§ GIVEN INSTRUCTION
Where a line in the listing below contains the word "script", copy that line.

§ Entries with scene source code
━━━━━━
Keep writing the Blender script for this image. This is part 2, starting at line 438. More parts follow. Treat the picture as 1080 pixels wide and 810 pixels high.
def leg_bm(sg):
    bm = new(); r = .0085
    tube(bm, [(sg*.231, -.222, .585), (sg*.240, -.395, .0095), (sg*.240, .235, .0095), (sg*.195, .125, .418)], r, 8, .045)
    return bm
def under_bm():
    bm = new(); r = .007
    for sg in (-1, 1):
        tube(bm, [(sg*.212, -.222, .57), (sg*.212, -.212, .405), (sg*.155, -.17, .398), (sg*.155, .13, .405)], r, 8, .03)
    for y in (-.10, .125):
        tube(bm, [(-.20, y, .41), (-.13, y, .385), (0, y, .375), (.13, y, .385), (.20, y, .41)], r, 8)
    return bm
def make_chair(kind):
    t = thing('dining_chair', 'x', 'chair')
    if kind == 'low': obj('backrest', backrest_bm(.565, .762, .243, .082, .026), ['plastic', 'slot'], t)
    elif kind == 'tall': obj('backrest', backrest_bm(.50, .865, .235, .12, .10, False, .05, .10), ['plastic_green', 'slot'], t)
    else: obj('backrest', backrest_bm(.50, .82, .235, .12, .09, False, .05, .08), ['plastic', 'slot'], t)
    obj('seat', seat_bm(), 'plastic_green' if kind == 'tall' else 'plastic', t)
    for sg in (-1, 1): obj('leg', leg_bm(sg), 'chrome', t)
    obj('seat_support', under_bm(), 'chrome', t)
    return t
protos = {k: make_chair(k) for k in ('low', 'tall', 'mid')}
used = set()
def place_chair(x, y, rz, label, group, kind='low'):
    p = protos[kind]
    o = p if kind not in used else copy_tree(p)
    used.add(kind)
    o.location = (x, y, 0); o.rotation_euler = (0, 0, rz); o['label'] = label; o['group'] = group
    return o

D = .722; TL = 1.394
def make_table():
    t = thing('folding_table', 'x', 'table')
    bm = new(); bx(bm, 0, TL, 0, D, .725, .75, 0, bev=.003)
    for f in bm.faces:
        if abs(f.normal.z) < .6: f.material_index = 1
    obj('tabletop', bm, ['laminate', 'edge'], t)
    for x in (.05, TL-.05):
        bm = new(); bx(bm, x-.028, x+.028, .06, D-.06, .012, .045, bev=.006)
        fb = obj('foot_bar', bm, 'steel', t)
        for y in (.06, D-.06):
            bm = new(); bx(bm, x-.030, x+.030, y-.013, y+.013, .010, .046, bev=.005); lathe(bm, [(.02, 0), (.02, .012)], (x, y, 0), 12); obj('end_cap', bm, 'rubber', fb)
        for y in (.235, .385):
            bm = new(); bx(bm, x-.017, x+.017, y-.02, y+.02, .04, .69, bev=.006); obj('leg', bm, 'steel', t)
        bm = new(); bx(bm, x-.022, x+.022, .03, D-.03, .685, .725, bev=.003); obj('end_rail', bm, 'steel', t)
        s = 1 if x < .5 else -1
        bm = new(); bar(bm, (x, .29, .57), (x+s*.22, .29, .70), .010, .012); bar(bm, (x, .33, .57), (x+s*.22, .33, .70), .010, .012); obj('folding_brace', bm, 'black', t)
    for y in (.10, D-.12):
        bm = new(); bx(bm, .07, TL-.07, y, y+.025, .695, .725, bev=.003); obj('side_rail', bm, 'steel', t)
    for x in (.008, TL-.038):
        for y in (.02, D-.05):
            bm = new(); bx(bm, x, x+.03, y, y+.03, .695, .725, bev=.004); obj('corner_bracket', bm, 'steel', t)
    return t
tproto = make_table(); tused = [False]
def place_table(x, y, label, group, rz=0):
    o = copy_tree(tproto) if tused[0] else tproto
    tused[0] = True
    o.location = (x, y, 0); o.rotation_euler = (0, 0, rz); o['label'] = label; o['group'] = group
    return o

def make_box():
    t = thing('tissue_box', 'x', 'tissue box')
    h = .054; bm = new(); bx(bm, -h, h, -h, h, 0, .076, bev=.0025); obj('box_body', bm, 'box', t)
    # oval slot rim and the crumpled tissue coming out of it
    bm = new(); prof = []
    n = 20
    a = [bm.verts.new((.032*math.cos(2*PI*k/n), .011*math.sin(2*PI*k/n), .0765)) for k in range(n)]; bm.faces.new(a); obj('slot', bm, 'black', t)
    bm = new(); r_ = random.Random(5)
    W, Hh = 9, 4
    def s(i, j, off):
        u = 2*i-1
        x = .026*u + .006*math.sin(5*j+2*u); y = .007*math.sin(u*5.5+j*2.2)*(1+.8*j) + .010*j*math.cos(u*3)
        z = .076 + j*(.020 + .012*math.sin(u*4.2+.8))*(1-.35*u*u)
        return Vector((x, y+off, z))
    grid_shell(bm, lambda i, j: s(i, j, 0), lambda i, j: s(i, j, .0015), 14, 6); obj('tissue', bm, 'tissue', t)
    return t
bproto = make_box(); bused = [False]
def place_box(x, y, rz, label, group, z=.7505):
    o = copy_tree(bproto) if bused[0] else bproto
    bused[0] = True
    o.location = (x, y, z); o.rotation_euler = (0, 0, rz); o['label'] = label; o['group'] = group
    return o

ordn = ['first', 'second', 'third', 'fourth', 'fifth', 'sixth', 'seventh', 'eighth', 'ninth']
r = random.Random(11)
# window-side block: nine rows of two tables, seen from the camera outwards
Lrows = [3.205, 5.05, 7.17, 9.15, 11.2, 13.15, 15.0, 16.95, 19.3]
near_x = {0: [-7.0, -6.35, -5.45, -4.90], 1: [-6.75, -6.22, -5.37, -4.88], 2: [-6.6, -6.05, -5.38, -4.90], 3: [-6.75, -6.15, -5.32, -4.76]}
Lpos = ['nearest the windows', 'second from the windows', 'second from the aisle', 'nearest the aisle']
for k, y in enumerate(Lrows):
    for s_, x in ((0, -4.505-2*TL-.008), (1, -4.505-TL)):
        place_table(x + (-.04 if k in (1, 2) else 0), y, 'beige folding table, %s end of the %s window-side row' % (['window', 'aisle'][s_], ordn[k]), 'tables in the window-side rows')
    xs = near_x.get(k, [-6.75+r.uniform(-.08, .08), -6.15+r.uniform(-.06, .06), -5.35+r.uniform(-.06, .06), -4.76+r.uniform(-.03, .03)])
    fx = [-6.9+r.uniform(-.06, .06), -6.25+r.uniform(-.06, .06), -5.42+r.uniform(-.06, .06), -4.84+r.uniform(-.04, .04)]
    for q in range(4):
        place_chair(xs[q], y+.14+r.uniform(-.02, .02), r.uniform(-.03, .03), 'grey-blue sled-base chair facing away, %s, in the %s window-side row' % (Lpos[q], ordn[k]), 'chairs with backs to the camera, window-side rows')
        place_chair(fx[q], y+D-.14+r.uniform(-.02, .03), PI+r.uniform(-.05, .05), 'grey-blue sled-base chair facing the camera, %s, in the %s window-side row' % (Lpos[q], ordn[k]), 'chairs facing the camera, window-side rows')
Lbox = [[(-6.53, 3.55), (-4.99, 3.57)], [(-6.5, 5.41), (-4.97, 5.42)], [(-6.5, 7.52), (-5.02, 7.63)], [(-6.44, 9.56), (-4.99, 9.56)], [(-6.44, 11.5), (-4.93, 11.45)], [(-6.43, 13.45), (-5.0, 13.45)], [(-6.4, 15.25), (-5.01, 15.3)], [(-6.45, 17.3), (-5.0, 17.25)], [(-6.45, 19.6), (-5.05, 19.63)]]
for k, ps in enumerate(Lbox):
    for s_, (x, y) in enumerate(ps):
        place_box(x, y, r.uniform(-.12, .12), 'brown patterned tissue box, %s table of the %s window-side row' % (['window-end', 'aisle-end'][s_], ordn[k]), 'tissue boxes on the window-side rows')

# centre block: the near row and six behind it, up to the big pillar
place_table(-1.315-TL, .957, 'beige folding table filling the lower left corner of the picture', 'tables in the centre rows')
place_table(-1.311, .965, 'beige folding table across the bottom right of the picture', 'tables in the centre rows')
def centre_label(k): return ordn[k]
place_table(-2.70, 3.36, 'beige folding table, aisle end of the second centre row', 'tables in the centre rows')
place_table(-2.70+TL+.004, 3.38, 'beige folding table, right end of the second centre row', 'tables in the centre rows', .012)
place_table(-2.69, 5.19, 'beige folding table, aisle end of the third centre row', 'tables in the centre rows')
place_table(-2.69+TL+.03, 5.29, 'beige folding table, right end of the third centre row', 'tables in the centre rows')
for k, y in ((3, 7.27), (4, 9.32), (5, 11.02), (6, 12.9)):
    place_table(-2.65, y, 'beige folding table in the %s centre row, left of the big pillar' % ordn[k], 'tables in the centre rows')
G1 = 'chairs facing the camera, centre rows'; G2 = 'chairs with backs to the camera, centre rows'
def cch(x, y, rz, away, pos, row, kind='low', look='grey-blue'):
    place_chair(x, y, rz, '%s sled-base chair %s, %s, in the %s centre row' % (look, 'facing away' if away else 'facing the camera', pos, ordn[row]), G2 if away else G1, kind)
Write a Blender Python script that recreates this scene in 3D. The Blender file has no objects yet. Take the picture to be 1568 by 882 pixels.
━━━━━━
§ THE RESPONSE
Keep writing the Blender script for this image. This is part 2, starting at line 438. More parts follow. Treat the picture as 1080 pixels wide and 810 pixels high.
Write a Blender Python script that recreates this scene in 3D. The Blender file has no objects yet. Take the picture to be 1568 by 882 pixels.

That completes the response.